Here, the plaintiffs failed to state a cause of action alleging legal malpractice arising from Joseph D. Vitulli's alleged misconduct in advising the plaintiffs to sell the commercial property to Joseph Vitulli, Jr., since any injury from that misconduct is speculative (see Janker v Silver, Forrester & Lesser, P.C., 135 AD3d 908, 910 [2016]; Sierra Holdings, LLC v Phillips, Weiner, Quinn, Artura & Cox, 112 AD3d 909, 910 [2013]; Plymouth Org., Inc. v Silverman, Collura & Chernis, P.C., 21 AD3d 464, 465 [2005]). However, the complaint does set out a valid cause of action on behalf of PSSI to recover damages for legal malpractice against Joseph D. Vitulli and Pliskin, Rubano, Baum & Vitulli based on the allegations that Joseph D. Vitulli recorded an incorrect sale price on certain tax documents, exposing PSSI to higher taxes (see Randazzo v Nelson, 128 AD3d 935, 937 [2015]). Those same allegations do not make out a valid cause of action on behalf of Schwartzman individually, since they do not allege that Joseph D. Vitulli "breached a duty owed to the shareholder independent of any duty owing to the corporation wronged" (Abrams v Donati, 66 NY2d 951, 953 [1985]; see Kramer v Meridian Capital Group, LLC, 201 AD3d 909, 911 [2022]; Jacobs v Cartalemi, 156 AD3d 605, 608 [2017]; Patterson v Calogero, 150 AD3d 1131, 1133 [2017]).

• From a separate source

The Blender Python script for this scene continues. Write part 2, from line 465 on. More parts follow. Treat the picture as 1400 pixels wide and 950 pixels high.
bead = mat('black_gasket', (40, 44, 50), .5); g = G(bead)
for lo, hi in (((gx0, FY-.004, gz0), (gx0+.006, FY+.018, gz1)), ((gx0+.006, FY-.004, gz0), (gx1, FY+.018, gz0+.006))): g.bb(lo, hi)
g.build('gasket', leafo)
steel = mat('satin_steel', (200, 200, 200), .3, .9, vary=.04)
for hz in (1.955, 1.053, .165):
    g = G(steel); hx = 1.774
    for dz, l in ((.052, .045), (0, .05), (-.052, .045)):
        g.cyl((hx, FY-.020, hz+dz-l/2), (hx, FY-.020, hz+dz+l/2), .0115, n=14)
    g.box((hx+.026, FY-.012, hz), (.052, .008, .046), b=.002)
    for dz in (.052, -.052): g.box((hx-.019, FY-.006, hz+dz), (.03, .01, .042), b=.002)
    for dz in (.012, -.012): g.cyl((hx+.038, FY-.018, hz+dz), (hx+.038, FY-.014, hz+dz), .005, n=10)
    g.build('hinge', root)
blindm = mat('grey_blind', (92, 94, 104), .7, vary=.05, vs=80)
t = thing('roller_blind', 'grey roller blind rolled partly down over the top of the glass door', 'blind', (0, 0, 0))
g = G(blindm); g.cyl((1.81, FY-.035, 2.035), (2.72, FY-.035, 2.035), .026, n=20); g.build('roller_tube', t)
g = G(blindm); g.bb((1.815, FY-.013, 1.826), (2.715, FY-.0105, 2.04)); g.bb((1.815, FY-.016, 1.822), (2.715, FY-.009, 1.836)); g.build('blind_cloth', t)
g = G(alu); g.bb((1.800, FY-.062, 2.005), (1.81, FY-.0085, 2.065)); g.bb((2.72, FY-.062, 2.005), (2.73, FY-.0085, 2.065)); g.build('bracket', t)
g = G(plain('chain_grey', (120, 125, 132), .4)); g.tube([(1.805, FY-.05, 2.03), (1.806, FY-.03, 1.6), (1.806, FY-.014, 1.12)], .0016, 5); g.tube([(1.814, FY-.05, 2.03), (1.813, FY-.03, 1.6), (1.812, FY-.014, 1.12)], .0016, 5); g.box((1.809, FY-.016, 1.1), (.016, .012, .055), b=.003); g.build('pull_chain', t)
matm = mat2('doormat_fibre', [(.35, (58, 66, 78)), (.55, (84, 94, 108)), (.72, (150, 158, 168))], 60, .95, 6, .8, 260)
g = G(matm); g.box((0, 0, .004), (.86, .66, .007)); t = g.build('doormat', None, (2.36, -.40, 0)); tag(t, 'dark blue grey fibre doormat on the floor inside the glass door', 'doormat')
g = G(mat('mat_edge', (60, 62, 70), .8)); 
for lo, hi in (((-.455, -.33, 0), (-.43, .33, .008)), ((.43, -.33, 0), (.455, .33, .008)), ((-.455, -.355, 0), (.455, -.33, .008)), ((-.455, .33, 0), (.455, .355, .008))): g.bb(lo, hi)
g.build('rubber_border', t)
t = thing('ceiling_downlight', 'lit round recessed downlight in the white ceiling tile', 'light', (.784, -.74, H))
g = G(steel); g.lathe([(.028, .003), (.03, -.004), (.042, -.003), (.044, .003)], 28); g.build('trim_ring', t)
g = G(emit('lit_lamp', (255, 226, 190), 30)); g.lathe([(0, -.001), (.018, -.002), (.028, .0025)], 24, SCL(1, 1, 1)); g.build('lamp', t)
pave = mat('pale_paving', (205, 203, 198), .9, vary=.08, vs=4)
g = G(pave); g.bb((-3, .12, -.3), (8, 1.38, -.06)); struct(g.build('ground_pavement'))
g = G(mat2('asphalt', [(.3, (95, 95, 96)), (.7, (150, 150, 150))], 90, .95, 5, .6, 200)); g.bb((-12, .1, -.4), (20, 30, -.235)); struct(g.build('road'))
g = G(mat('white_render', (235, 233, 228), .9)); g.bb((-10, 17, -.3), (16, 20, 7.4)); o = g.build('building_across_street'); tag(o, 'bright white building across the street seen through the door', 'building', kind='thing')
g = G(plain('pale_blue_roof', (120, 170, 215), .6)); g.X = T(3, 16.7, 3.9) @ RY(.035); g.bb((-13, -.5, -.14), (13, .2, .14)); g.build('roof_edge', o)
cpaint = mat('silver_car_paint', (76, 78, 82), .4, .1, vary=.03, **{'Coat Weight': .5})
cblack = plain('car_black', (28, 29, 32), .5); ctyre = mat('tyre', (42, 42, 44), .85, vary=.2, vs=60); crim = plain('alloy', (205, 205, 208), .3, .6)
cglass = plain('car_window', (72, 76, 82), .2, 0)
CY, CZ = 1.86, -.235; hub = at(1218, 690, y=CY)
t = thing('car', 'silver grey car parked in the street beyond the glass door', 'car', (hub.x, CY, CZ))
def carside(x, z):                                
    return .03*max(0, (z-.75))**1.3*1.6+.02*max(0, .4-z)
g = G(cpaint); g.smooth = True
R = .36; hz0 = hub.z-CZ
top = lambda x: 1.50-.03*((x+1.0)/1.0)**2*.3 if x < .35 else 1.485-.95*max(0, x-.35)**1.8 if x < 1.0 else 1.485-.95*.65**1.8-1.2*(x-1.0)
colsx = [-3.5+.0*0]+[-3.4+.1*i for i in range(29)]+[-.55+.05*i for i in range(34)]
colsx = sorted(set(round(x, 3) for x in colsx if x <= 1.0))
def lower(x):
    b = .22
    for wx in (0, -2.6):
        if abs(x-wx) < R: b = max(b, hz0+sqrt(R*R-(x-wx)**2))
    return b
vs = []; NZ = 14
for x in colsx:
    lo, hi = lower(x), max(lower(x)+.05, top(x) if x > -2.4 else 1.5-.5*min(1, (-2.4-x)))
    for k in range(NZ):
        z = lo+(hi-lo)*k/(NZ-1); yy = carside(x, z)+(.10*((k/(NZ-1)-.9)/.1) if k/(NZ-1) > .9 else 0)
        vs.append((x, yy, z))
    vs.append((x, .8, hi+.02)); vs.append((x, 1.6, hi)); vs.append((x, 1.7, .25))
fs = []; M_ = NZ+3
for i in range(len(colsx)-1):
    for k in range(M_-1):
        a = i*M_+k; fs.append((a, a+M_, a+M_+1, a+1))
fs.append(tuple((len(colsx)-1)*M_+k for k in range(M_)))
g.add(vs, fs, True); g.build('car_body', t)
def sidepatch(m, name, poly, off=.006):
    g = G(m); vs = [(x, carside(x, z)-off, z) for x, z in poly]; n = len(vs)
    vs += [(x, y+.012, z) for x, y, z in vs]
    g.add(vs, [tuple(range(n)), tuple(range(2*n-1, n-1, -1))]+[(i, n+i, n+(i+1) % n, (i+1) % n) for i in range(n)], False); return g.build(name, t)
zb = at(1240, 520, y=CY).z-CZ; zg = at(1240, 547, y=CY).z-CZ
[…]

Accordingly, the Supreme Court should have denied that branch of the motion of Joseph D. Vitulli and Pliskin, Rubano, Baum & Vitulli which was pursuant to CPLR 3211 (a) to dismiss so much of the cause of action to recover damages for legal malpractice insofar as asserted by PSSI as alleged that those defendants exposed PSSI to excess tax liability by recording a sale price on certain tax documents that was higher than the true sale price for the property.

[*4] The plaintiffs' remaining contentions are without merit. Iannacci, J.P., Chambers, Maltese and Taylor, JJ., concur. [Prior Case History: 64 Misc 3d 1206(A), 2019 NY Slip Op 51023(U).]